-- Task directions --
Report only the number of lines in this material that include the string "scene".

-- Supplied data --
------------------------------------------------

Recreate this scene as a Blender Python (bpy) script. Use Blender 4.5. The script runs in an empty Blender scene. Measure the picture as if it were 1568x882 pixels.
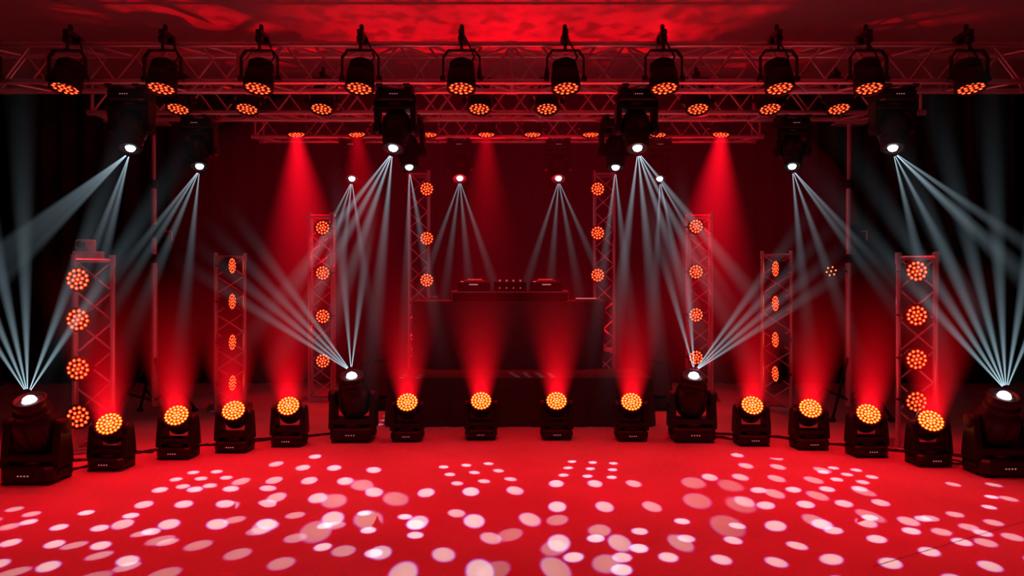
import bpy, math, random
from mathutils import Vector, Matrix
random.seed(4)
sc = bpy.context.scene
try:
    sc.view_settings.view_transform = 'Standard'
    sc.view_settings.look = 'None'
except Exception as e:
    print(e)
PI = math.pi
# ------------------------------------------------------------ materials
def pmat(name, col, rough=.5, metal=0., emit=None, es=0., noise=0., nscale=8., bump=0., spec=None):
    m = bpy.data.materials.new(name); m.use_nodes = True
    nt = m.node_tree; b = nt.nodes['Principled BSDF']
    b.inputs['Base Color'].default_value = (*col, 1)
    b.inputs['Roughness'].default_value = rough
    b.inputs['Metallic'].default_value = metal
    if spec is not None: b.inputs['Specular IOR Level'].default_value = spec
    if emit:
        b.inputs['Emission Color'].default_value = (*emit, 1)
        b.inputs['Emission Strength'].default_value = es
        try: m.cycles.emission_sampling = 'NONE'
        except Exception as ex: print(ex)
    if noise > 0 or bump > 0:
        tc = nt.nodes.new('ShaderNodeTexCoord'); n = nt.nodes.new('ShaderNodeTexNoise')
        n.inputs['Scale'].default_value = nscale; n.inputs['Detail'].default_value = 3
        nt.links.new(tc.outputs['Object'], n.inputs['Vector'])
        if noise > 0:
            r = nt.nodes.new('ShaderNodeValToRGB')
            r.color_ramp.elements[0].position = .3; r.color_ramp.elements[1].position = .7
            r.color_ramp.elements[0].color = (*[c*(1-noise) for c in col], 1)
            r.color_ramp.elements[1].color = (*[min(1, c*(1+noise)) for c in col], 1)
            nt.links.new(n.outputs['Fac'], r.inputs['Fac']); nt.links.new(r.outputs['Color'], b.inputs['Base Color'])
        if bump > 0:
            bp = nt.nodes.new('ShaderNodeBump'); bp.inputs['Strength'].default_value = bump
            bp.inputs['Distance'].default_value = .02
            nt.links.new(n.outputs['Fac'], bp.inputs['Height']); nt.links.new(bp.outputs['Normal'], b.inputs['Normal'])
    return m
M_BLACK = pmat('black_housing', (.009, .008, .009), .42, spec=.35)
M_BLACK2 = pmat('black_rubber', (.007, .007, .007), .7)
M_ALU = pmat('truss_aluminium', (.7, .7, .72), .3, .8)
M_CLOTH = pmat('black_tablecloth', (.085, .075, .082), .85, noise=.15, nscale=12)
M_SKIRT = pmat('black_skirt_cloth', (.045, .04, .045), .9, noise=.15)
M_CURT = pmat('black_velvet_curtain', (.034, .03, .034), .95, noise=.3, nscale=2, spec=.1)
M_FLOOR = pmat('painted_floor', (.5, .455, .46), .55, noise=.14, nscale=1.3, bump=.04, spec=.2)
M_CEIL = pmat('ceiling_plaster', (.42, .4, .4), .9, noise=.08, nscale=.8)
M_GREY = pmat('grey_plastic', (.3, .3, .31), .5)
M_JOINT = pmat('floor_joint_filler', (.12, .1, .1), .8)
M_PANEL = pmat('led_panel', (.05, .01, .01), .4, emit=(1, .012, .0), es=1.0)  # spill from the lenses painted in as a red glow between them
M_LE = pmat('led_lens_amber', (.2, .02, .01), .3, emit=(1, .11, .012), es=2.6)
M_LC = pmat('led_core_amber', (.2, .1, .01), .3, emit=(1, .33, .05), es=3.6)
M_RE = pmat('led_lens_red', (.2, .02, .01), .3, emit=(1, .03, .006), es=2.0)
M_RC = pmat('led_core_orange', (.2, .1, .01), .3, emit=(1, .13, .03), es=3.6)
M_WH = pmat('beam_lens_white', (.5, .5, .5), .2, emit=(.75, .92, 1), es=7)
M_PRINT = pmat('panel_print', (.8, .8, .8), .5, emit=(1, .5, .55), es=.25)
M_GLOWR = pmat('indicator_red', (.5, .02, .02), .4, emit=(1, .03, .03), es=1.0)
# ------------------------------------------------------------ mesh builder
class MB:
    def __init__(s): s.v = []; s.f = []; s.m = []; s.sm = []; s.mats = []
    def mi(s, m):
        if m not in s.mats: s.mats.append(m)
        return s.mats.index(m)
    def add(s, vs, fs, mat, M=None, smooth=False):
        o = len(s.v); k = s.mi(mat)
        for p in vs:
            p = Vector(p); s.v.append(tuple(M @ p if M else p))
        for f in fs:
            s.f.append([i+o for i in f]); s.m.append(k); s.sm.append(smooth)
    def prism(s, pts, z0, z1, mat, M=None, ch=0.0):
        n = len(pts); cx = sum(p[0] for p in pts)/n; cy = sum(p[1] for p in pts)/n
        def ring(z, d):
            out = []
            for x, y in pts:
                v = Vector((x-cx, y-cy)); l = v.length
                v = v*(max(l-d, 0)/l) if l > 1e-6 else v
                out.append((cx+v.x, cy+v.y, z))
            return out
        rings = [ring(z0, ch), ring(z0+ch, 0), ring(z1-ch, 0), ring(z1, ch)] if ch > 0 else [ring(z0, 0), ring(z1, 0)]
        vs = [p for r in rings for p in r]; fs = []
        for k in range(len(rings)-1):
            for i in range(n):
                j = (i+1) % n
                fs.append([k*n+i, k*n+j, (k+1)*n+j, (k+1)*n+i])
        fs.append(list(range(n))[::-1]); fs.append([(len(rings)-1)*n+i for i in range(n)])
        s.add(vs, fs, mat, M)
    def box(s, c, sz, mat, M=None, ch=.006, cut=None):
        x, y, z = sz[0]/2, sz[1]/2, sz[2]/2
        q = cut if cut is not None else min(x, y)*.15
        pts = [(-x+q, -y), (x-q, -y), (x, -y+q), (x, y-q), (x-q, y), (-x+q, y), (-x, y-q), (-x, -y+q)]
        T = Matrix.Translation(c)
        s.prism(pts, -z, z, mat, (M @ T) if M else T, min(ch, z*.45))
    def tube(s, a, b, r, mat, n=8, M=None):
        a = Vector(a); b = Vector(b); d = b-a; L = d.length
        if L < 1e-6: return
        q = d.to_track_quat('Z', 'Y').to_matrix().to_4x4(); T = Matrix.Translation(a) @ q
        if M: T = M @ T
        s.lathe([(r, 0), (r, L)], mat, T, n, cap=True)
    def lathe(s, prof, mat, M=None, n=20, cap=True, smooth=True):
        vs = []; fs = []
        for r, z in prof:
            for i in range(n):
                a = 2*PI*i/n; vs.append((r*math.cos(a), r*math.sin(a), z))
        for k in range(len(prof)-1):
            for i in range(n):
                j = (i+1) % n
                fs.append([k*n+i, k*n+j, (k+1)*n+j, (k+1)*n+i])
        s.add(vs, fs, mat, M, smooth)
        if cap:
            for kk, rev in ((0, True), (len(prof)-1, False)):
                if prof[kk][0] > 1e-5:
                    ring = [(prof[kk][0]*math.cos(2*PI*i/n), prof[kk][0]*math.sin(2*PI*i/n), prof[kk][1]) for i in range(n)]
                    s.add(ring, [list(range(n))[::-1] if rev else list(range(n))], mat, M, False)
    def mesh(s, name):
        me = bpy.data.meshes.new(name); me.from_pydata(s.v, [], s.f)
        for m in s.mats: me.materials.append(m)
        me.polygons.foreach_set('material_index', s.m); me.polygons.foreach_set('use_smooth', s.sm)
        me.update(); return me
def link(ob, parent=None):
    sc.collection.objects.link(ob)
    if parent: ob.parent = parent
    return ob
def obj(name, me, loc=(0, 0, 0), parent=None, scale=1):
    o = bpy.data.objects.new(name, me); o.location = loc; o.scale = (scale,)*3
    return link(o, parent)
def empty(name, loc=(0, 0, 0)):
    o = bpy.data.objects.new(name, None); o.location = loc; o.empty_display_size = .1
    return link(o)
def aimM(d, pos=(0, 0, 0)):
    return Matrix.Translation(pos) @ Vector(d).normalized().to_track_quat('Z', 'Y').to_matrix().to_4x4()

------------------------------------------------

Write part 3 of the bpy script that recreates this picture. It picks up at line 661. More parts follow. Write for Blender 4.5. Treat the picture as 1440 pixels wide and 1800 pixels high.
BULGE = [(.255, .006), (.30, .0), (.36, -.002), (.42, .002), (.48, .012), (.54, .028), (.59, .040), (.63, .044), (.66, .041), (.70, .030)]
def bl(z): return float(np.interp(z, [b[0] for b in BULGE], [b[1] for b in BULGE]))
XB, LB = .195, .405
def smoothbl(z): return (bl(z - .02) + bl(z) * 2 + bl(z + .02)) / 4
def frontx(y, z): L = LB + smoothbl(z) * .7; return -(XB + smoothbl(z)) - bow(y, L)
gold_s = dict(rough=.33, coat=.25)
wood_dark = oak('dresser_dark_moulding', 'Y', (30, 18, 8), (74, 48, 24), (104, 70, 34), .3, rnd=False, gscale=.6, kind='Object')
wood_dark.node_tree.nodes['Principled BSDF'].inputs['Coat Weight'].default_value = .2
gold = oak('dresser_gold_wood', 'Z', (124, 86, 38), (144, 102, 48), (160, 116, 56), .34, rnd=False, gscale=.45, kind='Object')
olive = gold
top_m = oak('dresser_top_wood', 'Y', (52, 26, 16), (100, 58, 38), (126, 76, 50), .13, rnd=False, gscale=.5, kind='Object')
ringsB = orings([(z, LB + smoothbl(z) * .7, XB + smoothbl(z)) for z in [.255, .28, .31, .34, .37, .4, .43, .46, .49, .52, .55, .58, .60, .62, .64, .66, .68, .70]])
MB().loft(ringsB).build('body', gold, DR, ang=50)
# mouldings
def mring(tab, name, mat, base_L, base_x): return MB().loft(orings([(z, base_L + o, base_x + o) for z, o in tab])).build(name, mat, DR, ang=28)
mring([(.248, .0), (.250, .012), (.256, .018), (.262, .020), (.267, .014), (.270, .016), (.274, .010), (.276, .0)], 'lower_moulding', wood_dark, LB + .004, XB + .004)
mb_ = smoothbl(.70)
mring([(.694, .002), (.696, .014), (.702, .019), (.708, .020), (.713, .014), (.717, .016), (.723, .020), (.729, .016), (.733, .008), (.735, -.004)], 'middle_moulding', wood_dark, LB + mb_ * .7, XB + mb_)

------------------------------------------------

-- Solution to this exercise --
2